AIG spokesman Nick Ashooh confirmed the company’s exposure, but said the trades in question were not speculative bets but “credit protection instruments.” He said the exposure has been fully disclosed and comprises about $10 billion of AIG’s $71.6 billion exposure to derivative contracts on collateralized debt obligations.
CDOs are securities backed by pools of mortgages or other assets. They have plummeted in value since the credit crisis erupted a year ago.
“These are not debts that we owe, but yes, they are an exposure for us,” Ashooh said.
Last month, the government said it would provide a $150 billion rescue package to AIG to help it remain in business amid the worsening credit crisis. That rescue package came just two months after AIG was extended an initial $85 billion loan from the Federal Reserve. The original loan was replaced by the $150 billion package as it became apparent the insurer needed more funds.
Like other insurers, AIG has been slammed by deterioration in the credit markets amid concerns that complex, structured investments it insures will increasingly default.
Problems at AIG did not come from its traditional insurance subsidiaries, but instead from its financial services operations, and primarily its insurance of mortgage-backed securities and other risky debt against default.
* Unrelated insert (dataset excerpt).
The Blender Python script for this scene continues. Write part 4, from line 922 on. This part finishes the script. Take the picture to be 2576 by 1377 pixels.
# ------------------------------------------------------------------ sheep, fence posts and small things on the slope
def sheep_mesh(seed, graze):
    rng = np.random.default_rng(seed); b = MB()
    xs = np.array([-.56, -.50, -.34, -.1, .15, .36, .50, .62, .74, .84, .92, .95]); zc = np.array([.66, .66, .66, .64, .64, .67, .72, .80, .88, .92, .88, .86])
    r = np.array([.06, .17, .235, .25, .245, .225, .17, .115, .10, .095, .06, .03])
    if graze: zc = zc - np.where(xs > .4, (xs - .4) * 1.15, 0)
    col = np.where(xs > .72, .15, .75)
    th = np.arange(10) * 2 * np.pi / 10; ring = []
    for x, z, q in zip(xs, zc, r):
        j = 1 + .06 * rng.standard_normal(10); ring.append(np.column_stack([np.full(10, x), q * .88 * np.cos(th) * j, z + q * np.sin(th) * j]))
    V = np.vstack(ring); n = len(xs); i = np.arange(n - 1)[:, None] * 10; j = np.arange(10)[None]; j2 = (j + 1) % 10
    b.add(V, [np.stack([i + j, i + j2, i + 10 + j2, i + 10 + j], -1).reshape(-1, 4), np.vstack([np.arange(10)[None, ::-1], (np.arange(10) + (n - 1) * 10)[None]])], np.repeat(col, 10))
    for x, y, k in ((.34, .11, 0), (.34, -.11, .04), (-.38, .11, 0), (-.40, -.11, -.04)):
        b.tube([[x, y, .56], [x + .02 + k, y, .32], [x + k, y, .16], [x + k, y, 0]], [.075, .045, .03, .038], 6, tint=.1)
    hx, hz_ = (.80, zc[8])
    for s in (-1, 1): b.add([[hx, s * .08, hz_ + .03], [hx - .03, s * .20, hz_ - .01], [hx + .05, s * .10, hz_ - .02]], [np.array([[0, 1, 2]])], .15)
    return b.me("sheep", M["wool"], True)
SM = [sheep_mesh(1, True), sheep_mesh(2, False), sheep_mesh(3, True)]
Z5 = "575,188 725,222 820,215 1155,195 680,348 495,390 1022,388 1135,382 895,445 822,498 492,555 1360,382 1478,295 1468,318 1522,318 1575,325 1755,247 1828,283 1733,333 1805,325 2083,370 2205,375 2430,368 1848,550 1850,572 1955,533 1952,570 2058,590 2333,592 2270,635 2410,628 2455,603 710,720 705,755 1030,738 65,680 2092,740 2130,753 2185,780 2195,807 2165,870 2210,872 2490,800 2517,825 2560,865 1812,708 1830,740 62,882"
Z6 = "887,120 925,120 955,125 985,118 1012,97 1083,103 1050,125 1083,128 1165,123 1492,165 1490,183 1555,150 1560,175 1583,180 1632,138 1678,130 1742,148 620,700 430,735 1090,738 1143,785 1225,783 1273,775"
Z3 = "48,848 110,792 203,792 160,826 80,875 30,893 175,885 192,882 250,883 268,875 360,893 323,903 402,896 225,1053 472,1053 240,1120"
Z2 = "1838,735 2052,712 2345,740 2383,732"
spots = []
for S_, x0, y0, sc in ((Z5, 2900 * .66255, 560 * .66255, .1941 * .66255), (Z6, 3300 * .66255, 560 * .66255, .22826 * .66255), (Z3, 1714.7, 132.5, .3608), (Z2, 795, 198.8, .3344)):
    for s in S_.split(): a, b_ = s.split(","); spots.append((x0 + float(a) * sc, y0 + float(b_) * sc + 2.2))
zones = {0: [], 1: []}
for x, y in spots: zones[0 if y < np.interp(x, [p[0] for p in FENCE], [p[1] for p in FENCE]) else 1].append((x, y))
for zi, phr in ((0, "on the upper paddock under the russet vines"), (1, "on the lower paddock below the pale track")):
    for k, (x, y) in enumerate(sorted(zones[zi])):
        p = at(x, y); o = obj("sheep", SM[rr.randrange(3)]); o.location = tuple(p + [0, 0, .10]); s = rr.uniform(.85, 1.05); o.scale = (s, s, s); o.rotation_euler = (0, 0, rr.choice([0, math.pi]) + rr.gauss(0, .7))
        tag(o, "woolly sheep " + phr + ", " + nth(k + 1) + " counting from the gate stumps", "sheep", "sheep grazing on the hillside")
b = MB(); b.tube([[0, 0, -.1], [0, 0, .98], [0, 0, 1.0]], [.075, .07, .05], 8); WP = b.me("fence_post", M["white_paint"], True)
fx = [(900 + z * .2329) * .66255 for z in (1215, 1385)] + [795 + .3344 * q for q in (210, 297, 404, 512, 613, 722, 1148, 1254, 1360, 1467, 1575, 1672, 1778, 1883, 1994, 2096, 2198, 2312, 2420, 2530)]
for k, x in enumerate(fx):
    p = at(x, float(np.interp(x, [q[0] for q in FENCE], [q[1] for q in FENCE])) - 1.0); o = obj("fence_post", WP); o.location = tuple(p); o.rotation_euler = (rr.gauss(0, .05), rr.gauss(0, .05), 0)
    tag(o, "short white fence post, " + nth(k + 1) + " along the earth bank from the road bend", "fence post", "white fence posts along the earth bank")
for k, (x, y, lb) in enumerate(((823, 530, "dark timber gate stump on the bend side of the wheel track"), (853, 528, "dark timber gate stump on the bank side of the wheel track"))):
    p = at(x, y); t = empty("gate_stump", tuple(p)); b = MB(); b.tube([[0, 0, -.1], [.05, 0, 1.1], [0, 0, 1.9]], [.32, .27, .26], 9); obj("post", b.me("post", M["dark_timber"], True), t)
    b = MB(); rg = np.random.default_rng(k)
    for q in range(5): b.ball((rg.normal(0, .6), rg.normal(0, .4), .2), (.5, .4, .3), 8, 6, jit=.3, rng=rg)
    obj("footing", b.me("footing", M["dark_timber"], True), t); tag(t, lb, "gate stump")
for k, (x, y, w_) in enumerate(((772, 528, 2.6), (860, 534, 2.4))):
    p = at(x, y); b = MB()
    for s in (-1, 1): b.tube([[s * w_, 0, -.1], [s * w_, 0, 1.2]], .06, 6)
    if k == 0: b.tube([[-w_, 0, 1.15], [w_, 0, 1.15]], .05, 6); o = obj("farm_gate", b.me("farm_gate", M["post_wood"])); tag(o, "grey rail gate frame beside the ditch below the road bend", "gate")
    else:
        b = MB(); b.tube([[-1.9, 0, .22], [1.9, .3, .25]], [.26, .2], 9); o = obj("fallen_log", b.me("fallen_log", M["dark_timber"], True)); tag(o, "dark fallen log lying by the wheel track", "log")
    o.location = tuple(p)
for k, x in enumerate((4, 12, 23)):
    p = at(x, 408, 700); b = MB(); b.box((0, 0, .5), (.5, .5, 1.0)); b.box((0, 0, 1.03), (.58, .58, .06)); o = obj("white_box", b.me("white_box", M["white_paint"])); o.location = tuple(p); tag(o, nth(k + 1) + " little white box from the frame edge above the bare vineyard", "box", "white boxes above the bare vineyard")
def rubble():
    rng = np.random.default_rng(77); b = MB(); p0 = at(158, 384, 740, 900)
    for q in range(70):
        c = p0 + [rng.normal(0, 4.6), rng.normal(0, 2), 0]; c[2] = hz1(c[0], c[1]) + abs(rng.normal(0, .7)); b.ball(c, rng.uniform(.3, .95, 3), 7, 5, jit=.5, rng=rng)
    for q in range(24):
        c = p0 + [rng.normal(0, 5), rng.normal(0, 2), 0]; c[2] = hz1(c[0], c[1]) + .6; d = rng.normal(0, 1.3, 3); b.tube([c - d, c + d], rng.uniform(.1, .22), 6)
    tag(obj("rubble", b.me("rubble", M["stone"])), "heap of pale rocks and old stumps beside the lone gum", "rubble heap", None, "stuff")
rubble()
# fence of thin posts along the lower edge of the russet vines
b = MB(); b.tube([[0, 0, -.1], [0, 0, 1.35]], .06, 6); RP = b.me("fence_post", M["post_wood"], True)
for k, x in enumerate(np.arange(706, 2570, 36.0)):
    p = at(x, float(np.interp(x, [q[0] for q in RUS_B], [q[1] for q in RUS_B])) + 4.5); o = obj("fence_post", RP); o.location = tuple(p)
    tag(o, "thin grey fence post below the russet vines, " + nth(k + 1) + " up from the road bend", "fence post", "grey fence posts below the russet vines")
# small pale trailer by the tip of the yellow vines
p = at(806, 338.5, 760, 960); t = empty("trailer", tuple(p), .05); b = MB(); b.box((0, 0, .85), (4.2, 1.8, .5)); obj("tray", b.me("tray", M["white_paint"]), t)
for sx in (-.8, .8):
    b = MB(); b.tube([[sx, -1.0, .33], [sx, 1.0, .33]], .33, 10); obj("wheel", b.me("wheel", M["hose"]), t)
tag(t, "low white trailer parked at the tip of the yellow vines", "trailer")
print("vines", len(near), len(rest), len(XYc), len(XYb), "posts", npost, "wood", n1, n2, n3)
The $10 billion in additional exposure is not eligible to be covered by the government bailout funds. It stems from bets on the performance of investments linked to subprime mortgages, commercial real-estate bonds and corporate bonds. The government’s $150 billion rescue package doesn’t cover losses on those investments, which raises questions about how AIG will cover its exposure.
In October, AIG said it would sell off a number of business units to pay off its initial $85 billion loan from the government. The company has not disclosed the assets it would sell or the expected transaction values. As of Dec. 5, AIG had already sold interests in three businesses.
Shares of AIG fell 10 cents to $1.83 in premarket trading.